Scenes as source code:
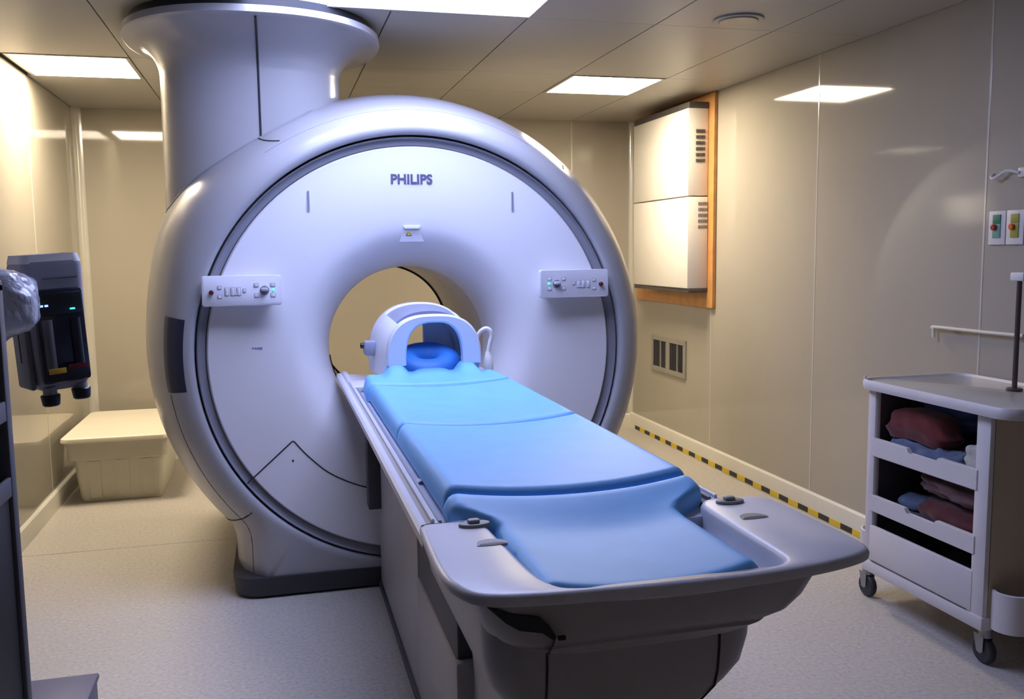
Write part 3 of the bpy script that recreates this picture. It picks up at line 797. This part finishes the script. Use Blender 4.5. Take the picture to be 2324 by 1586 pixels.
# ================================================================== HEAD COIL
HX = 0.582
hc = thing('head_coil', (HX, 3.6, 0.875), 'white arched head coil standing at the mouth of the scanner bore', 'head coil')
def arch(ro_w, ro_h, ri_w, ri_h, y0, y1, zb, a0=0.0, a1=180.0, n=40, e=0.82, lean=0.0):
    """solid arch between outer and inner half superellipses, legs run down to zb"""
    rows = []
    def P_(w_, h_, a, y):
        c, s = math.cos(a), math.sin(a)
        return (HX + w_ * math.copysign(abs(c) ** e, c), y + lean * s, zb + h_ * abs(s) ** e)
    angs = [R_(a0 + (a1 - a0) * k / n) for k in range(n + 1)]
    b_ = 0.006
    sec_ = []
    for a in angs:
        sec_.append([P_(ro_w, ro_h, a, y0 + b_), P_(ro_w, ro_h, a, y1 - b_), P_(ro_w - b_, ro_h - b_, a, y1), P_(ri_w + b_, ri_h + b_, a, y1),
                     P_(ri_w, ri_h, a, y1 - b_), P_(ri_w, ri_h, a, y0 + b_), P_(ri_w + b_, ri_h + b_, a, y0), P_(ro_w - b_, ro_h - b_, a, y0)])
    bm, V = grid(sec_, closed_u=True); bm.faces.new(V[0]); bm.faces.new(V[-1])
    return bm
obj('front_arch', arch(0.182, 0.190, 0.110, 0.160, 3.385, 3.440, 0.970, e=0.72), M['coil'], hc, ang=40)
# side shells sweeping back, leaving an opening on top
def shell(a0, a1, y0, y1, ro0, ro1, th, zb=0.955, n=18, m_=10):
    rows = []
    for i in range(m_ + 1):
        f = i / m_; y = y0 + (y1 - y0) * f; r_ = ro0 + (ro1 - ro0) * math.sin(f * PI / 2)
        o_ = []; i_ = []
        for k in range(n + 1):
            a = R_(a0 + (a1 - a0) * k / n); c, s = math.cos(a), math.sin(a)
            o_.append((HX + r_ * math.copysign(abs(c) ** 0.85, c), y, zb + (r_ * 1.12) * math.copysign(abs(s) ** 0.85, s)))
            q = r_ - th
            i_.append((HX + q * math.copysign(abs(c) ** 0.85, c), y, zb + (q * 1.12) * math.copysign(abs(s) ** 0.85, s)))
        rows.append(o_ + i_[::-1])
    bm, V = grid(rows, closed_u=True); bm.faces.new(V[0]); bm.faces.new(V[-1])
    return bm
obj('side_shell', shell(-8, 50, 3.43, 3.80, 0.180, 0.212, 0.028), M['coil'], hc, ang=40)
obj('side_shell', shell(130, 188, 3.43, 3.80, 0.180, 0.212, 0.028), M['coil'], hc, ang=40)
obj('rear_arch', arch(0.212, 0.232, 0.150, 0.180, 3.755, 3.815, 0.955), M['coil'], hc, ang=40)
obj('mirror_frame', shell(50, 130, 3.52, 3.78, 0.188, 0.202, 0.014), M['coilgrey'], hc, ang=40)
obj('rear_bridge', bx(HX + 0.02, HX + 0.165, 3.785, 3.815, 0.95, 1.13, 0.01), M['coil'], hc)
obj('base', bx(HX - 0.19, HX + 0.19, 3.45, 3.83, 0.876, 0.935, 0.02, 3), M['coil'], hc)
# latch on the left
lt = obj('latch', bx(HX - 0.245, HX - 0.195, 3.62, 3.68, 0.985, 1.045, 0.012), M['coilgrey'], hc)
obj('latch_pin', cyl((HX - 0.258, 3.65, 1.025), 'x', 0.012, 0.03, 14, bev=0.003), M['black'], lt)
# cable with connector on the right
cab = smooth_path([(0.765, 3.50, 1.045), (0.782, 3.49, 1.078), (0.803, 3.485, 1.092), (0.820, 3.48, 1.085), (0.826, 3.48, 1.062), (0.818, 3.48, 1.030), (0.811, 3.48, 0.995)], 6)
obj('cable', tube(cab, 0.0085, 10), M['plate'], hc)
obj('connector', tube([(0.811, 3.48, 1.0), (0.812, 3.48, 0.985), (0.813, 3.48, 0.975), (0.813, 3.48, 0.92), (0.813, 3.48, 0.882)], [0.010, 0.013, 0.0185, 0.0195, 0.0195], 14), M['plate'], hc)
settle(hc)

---

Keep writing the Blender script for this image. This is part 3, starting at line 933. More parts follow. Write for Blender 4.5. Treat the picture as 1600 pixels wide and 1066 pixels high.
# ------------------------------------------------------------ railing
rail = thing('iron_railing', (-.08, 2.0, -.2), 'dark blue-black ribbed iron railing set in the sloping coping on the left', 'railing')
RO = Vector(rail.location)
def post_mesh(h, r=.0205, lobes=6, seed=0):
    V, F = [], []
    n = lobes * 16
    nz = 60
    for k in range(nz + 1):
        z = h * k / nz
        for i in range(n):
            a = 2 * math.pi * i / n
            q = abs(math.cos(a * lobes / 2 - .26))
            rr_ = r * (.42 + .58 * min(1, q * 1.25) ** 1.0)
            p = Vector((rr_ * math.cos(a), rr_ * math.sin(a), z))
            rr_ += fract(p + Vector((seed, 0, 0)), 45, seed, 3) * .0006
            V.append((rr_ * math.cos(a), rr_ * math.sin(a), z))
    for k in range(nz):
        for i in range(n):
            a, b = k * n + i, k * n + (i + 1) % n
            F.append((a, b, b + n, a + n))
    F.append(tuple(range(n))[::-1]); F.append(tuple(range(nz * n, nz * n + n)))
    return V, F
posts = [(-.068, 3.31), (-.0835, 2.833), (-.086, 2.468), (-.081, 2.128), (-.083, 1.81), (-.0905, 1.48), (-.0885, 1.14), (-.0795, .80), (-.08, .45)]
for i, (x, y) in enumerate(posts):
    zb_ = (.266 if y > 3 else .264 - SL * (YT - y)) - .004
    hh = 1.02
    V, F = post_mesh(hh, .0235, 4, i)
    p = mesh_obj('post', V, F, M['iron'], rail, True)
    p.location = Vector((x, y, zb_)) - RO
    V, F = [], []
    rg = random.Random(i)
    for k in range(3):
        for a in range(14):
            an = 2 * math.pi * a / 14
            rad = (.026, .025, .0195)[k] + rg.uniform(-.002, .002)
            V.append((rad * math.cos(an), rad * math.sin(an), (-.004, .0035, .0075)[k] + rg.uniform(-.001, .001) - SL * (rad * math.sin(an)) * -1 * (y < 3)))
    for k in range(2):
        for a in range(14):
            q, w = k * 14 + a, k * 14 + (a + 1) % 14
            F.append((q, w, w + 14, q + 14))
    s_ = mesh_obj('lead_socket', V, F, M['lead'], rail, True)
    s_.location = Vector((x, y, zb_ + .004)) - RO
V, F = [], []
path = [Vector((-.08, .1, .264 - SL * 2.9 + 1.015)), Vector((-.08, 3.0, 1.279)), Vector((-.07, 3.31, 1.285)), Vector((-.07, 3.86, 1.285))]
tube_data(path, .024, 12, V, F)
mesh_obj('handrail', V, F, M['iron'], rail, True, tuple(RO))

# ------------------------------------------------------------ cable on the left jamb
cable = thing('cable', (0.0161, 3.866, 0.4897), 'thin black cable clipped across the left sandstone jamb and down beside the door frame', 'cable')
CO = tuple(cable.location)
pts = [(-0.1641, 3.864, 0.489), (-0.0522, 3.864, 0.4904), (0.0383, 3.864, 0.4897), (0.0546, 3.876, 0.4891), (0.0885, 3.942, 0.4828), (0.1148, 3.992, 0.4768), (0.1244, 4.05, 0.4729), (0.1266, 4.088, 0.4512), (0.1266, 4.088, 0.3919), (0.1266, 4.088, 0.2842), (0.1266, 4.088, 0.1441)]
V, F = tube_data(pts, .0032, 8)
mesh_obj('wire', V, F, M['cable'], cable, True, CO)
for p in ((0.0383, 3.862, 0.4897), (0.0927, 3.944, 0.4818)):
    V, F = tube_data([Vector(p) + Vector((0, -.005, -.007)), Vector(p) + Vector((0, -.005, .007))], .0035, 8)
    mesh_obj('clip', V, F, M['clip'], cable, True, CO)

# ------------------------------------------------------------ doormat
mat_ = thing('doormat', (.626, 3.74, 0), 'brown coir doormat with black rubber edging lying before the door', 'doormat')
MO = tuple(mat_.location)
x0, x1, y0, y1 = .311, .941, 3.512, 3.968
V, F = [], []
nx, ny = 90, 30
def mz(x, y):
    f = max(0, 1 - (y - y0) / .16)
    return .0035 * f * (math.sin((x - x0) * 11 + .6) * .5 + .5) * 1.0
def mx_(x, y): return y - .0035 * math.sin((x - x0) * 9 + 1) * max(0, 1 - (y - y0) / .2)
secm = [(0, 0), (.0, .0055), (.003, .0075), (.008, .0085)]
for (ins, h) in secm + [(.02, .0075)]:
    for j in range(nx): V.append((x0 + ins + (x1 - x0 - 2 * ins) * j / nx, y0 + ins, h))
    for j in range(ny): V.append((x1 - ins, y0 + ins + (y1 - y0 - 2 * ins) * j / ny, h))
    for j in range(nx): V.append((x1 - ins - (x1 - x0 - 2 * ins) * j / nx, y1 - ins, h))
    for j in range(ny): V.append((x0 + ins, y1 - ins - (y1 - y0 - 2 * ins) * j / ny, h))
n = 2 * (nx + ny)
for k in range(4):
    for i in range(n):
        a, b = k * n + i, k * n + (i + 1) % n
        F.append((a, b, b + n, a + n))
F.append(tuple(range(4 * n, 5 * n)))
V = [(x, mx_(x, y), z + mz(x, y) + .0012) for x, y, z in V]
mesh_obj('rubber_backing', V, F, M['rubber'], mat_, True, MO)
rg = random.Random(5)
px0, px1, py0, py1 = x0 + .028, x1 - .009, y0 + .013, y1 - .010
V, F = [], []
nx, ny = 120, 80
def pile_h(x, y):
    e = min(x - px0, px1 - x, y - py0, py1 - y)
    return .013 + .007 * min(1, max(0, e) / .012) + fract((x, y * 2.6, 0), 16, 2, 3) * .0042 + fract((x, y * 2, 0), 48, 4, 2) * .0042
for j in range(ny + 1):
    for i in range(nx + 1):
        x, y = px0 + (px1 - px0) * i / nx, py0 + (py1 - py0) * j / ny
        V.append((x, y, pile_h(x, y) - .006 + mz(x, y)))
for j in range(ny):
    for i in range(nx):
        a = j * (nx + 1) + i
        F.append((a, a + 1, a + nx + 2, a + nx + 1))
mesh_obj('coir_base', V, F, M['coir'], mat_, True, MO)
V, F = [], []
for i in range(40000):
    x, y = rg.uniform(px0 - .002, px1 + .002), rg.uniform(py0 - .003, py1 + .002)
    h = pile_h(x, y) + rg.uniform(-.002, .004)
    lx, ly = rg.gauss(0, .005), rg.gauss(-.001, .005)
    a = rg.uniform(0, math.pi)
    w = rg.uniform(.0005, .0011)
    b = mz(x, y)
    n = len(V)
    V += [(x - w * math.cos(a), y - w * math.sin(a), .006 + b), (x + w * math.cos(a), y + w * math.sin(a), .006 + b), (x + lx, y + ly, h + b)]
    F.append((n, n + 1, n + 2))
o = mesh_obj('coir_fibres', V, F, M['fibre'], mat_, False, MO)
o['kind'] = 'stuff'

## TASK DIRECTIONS
Find the string "this" in the listing and return every line that holds it.

## PROBLEM SOLUTION
Write part 3 of the bpy script that recreates this picture. It picks up at line 797. This part finishes the script. Use Blender 4.5. Take the picture to be 2324 by 1586 pixels.
Keep writing the Blender script for this image. This is part 3, starting at line 933. More parts follow. Write for Blender 4.5. Treat the picture as 1600 pixels wide and 1066 pixels high.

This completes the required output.